“When karma works”: Ukraine torched 188,000-square-meter warehouse of Russia’s biggest online retailer after years of strikes on leading logistics company

A separate strike hit an oil depot at Noginsk.
The black smoke somes from the Wildberries warehouse in Moscow Oblast. Image: Exilenova_Plus
The black smoke somes from the Wildberries warehouse in Moscow Oblast. Image: Exilenova_Plus
“When karma works”: Ukraine torched 188,000-square-meter warehouse of Russia’s biggest online retailer after years of strikes on leading logistics company

Ukraine burned a 188,000-square-meter warehouse near Moscow.

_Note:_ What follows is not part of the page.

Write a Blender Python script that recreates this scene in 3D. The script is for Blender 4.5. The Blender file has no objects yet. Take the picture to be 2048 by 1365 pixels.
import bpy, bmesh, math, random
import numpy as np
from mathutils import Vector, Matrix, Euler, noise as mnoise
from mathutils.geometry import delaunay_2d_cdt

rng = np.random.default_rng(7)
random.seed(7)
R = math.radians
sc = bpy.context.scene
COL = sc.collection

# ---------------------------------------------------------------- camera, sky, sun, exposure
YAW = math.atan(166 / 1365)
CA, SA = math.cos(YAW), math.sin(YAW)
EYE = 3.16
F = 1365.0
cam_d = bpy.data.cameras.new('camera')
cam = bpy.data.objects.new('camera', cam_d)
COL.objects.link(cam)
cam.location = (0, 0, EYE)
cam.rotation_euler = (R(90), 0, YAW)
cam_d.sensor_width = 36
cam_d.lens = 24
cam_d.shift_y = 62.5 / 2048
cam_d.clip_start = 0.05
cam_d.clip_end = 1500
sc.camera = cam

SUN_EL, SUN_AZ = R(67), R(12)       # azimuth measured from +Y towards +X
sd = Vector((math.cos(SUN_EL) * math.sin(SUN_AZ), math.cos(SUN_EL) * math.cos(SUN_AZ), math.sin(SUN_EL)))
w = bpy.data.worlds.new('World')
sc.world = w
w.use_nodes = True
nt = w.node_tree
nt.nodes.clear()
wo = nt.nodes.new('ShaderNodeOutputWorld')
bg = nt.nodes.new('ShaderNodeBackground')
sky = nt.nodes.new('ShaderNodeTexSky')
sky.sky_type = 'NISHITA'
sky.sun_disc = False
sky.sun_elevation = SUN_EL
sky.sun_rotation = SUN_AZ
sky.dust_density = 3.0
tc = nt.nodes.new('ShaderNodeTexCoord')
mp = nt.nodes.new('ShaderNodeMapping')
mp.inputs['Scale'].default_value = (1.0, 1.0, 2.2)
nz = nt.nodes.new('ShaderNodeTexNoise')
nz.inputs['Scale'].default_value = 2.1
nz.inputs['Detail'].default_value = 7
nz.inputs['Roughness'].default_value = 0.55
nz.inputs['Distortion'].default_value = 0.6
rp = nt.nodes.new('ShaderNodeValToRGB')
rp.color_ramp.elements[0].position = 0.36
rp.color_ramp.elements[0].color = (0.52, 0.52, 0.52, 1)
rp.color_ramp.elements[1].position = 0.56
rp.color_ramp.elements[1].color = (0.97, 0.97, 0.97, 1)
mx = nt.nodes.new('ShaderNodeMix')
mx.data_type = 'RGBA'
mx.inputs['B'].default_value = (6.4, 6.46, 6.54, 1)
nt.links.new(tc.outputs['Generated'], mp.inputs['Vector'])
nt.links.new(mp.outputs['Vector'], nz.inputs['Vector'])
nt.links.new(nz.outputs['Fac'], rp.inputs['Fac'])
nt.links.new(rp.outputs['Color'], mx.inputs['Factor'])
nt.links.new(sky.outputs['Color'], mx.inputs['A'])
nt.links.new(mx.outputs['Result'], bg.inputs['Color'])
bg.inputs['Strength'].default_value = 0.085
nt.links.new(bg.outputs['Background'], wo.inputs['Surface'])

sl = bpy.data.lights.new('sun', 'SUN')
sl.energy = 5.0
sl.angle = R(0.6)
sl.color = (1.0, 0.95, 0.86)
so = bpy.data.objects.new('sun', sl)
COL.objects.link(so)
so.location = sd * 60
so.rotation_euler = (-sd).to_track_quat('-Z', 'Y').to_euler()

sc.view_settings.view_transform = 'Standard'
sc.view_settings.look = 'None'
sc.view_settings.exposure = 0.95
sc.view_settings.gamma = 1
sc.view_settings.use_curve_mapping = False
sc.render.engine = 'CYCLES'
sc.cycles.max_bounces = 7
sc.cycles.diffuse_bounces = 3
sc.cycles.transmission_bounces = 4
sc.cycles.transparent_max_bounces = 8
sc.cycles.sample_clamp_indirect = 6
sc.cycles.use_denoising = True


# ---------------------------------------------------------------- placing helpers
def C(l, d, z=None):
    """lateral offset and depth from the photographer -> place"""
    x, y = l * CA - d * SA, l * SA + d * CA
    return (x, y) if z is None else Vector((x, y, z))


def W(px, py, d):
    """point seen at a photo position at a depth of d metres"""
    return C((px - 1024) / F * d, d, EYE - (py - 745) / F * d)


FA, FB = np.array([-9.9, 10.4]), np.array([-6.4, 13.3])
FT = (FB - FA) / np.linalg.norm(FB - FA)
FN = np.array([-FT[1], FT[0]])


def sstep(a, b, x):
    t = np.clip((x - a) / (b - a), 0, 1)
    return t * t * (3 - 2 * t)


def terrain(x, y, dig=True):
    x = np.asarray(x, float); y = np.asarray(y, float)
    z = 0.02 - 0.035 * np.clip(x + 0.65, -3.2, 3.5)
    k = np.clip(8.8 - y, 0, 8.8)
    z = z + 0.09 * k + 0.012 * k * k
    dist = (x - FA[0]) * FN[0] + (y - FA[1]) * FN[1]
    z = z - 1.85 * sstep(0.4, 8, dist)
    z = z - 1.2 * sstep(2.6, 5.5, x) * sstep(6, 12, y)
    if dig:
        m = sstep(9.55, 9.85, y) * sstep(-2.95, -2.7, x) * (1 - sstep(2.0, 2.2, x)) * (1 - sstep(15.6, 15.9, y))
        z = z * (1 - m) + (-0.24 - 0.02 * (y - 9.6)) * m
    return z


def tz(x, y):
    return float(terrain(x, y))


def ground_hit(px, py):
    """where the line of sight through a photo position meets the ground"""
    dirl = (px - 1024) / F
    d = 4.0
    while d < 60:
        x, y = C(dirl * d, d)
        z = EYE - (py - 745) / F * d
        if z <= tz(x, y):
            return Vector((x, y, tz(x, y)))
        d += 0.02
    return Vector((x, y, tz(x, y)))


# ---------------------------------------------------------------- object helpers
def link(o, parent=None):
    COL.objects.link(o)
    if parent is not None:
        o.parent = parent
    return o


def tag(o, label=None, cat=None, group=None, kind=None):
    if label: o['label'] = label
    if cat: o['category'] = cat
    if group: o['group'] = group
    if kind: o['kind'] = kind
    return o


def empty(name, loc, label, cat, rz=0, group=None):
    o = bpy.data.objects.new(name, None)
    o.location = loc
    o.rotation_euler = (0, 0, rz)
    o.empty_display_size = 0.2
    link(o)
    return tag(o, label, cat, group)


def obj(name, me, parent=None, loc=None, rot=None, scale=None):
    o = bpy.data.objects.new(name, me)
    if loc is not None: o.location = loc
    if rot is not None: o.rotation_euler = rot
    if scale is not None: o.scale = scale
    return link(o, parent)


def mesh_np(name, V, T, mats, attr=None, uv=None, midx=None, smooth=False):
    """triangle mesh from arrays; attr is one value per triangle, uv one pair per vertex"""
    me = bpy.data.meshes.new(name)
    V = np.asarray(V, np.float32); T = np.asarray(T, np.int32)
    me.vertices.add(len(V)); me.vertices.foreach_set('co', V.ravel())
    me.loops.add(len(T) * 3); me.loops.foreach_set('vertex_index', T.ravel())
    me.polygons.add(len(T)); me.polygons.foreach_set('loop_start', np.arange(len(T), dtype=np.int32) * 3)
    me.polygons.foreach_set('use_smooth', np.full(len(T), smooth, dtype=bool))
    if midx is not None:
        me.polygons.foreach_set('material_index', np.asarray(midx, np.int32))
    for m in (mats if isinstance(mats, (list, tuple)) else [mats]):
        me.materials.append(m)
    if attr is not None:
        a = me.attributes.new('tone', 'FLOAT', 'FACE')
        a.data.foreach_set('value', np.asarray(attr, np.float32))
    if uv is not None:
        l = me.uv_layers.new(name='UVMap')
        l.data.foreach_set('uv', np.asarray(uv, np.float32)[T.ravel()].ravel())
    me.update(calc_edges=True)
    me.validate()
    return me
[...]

The First Separate Center of Ukraine's Unmanned Systems Forces (SBS) confirmed it struck the Wildberries logistics warehouse in Moscow Oblast, saying the facility was ablaze with black smoke visible for kilometers. 

Wildberries is the largest Russian online retailer and e-commerce marketplace. 
Ukraine has
increasingly gone after the logistics and commercial infrastructure feeding Russia's war, not only refineries and arms plants.

"Wildberries with a crust from Moscow Oblast. A huge 188,000-square-meter Wildberries warehouse is burning brightly thanks to the work of the 1st Separate Center of the SBS, and the black smoke is visible for kilometers," the unit said, adding that "when karma works, fire extinguishers no longer help wild society."

The Russian OSINT channel Astra reported separately that military equipment and drone-tuning tools were sold through the marketplace, and that some estimates put the fire damage at up to 100 billion rubles (about $1.3 billion), with no official figure.

The claims about what the warehouse sold and the total damage are unverified, and come from Russian monitoring channels rather than from the Ukrainian unit that carried out the strike.

Russia has been hitting Ukraine's own logistics operator for years

Russia has struck Nova Poshta — Ukraine's largest private postal and logistics operator — repeatedly throughout the full-scale war.

The deadliest hit came on 21 October 2023, when a Russian missile struck a Nova Poshta terminal in Korotych, Kharkiv Oblast, killing six employees and wounding 17, and destroying hundreds of tons of parcels, per UA.News. 

The pace picked up through mid-2026. Russian drones hit the Dnipro sorting center on 3-4 July, a Shahed struck the Zaporizhzhia sorting center on 2 July, and a missile partially destroyed one of the company's most modern terminals in Kyiv's Obolon district in a 5-6 July combined attack. Strikes also hit sorting terminals in Kryvyi Rih and a branch in Chernihiv in early July, and a Nova Poshta branch in Kramatorsk was struck on 16 July. 

Strike hit Noginsk-Elektrostal area overnight

The night's strikes set fires at two sites in the Noginsk-Elektrostal agglomeration east of Moscow: the Wildberries logistics center in Elektrostal and an oil depot in Noginsk, Astra reports. Witnesses published video of fires and explosions on the morning of 18 July, and OSINT analysts identified the burning oil depot as the Noginsk facility.

The Noginsk oil depot presents itself as an independent fuel-market operator, used for storing, transshipping, loading, and shipping light petroleum products, including gasoline and diesel.

It holds 24 reservoirs with a total volume of 11,500 cubic meters and serves as an infrastructure partner for fuel traders and companies across the Moscow region, with large suppliers renting its tanks.

The published video showed heavy smoke near Moscow, visible up to 50 kilometers away by witness accounts.

Deep-strike campaign keeps reaching Moscow Oblast

The strikes extend a deep-strike campaign that has repeatedly reached the Russian capital region. Ukrainian drones have hit Moscow Oblast fuel and military-industrial sites through 2026, striking fuel terminals and technoparks in a massive 17 May barrage, and hitting the Kapotnya refinery 15 kilometers from the Kremlin repeatedly in June.

The oil depot fits the campaign's core logic. Ukraine's deep-strike campaign has knocked out 42% of Russia's refining and cost the industry $13.5 billion since August 2025, pushing fuel rationing into most Russian regions.